* **Set task**
From the first line of the data below, repeat each line exactly until you reach the line with "COL = S.collection"; include that line too.

* **Information shown**
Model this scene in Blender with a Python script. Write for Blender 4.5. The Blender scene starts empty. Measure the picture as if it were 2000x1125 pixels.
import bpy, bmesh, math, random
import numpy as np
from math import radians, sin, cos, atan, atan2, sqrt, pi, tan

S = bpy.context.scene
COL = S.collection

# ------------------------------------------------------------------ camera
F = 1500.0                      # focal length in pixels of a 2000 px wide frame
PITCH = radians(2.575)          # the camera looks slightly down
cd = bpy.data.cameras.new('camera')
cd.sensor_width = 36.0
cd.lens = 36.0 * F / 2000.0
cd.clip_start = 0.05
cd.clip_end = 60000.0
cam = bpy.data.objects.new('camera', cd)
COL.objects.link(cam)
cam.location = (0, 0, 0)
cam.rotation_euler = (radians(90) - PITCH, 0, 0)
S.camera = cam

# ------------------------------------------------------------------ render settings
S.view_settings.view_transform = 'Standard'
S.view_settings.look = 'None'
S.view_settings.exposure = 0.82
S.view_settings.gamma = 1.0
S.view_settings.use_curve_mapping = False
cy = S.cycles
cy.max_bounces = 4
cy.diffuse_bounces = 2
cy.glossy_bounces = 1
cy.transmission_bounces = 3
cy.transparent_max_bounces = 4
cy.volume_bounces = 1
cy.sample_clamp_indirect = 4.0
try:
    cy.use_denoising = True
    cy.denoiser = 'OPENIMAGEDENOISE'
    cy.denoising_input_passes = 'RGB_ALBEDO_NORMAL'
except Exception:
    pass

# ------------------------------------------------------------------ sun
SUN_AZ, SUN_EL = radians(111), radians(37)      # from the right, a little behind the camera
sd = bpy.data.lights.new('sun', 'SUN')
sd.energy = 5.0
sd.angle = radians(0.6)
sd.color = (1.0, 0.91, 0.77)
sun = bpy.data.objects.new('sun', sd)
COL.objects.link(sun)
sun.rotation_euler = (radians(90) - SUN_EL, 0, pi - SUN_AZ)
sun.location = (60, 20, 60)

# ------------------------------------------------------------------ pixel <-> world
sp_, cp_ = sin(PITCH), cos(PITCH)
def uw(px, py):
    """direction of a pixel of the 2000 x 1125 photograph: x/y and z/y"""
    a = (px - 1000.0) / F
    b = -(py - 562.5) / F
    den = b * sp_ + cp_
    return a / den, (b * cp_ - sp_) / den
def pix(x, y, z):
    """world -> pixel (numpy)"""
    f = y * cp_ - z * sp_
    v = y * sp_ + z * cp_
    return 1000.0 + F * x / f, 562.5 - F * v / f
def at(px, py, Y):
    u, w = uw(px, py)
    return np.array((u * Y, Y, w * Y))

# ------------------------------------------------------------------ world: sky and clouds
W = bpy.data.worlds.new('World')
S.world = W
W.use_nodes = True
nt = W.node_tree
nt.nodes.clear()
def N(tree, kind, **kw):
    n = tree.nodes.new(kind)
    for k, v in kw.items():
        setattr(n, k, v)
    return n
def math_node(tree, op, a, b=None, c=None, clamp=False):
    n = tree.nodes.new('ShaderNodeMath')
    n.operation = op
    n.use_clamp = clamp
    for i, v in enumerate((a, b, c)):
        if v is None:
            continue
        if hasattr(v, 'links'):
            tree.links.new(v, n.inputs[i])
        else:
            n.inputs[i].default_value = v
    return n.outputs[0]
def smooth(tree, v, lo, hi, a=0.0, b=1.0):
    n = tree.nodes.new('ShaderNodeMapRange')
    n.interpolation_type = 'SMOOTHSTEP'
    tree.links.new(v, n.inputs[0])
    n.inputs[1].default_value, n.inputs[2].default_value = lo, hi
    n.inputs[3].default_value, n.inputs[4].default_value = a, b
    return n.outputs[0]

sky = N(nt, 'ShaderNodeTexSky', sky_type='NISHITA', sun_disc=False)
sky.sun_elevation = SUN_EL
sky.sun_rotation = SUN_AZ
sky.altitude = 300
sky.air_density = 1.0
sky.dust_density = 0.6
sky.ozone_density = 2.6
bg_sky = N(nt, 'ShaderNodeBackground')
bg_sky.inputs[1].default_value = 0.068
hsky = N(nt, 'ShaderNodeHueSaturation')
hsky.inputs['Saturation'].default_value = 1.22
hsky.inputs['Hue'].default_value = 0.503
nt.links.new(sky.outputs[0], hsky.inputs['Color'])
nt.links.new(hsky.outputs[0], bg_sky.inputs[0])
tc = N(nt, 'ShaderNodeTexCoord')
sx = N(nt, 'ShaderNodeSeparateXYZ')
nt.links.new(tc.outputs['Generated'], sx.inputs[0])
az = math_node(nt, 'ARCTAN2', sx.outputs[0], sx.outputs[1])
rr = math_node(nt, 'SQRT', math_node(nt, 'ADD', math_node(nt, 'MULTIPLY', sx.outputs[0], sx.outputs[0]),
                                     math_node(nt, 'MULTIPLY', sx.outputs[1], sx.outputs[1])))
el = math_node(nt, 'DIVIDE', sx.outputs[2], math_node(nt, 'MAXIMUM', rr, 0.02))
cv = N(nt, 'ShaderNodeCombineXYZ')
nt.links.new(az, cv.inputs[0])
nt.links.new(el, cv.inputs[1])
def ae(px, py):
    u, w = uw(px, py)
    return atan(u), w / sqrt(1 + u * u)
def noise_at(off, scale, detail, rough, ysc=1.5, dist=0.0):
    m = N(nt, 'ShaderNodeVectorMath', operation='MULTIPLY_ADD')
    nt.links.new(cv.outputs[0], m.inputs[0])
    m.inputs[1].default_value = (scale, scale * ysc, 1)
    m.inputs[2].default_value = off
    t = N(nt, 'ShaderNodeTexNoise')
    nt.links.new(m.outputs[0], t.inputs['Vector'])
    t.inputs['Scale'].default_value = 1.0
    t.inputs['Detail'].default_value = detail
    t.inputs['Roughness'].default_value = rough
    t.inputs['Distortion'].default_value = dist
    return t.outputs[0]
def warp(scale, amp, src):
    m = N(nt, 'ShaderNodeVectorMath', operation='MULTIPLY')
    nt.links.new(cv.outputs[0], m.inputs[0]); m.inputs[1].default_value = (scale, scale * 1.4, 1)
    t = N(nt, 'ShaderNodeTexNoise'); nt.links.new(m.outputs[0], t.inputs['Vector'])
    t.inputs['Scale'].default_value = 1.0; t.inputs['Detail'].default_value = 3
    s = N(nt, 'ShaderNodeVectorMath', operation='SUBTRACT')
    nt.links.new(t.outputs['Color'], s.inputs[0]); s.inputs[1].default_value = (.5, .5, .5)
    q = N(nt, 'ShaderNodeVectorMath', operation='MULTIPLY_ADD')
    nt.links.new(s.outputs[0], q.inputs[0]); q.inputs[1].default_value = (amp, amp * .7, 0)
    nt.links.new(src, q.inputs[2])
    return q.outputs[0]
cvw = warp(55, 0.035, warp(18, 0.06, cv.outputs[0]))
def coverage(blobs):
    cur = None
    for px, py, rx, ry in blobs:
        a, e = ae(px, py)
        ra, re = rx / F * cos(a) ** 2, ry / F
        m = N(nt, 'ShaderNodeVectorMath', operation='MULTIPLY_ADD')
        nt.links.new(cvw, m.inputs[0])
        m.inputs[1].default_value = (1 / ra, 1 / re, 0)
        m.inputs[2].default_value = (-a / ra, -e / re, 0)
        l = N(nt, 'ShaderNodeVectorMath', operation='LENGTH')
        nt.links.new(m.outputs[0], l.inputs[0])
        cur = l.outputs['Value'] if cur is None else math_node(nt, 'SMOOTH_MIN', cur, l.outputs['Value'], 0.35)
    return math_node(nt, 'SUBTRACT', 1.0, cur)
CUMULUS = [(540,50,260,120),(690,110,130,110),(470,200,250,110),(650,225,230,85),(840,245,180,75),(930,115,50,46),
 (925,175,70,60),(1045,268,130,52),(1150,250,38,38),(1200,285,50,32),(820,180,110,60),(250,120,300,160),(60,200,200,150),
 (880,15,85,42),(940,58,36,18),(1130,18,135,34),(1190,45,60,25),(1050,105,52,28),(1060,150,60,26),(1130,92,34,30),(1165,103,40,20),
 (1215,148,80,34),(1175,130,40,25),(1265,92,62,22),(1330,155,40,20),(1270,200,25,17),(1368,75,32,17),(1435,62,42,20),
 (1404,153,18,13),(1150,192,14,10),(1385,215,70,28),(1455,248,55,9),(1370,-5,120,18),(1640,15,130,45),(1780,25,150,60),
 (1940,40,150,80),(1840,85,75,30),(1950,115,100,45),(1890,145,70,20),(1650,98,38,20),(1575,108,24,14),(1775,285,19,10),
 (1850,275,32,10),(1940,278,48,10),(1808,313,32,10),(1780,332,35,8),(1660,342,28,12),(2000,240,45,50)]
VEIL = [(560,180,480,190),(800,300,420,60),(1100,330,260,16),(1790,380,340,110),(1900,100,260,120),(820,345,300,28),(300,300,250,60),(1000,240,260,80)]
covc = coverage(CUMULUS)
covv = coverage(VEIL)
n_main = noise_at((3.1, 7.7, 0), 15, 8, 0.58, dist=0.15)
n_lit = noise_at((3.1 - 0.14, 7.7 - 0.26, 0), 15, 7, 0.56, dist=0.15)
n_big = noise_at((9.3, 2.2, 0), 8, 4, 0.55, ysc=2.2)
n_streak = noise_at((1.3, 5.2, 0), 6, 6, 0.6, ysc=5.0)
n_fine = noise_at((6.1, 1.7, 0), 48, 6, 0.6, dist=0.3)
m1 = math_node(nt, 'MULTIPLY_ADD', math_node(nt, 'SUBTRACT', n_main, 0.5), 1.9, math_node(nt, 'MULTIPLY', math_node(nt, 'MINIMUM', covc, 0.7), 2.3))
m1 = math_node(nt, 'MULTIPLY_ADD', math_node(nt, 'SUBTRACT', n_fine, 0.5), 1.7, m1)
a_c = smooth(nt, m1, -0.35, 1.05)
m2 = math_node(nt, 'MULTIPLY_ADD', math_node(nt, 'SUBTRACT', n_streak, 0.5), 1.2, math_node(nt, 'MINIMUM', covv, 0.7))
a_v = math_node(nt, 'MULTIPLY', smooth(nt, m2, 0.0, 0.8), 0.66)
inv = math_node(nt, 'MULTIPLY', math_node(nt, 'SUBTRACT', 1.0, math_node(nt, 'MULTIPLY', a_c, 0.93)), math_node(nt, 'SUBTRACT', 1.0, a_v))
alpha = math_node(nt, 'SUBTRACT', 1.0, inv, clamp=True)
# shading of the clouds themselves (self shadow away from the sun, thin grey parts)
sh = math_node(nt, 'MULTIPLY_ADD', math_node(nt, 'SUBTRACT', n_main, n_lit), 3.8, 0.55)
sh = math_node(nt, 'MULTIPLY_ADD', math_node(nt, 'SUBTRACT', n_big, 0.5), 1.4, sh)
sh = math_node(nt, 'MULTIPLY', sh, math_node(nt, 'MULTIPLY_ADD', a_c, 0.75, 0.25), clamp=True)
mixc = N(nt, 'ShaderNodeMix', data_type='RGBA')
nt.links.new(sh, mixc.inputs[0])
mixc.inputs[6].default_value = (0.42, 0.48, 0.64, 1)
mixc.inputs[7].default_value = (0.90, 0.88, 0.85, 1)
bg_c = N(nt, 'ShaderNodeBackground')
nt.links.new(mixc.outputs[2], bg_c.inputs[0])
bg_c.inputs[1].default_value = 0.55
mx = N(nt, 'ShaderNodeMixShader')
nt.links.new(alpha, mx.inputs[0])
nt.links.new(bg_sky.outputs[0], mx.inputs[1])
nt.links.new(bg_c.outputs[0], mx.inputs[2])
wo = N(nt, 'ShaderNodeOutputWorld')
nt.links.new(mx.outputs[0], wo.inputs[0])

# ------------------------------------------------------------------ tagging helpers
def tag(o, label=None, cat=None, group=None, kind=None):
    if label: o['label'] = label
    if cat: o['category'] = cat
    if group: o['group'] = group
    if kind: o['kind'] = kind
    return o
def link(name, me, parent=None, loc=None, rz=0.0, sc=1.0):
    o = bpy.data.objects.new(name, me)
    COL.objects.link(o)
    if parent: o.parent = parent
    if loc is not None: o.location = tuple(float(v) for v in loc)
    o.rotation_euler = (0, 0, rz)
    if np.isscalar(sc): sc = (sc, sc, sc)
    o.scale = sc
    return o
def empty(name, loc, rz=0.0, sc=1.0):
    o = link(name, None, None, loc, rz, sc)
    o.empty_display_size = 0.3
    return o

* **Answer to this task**
Model this scene in Blender with a Python script. Write for Blender 4.5. The Blender scene starts empty. Measure the picture as if it were 2000x1125 pixels.
import bpy, bmesh, math, random
import numpy as np
from math import radians, sin, cos, atan, atan2, sqrt, pi, tan

S = bpy.context.scene
COL = S.collection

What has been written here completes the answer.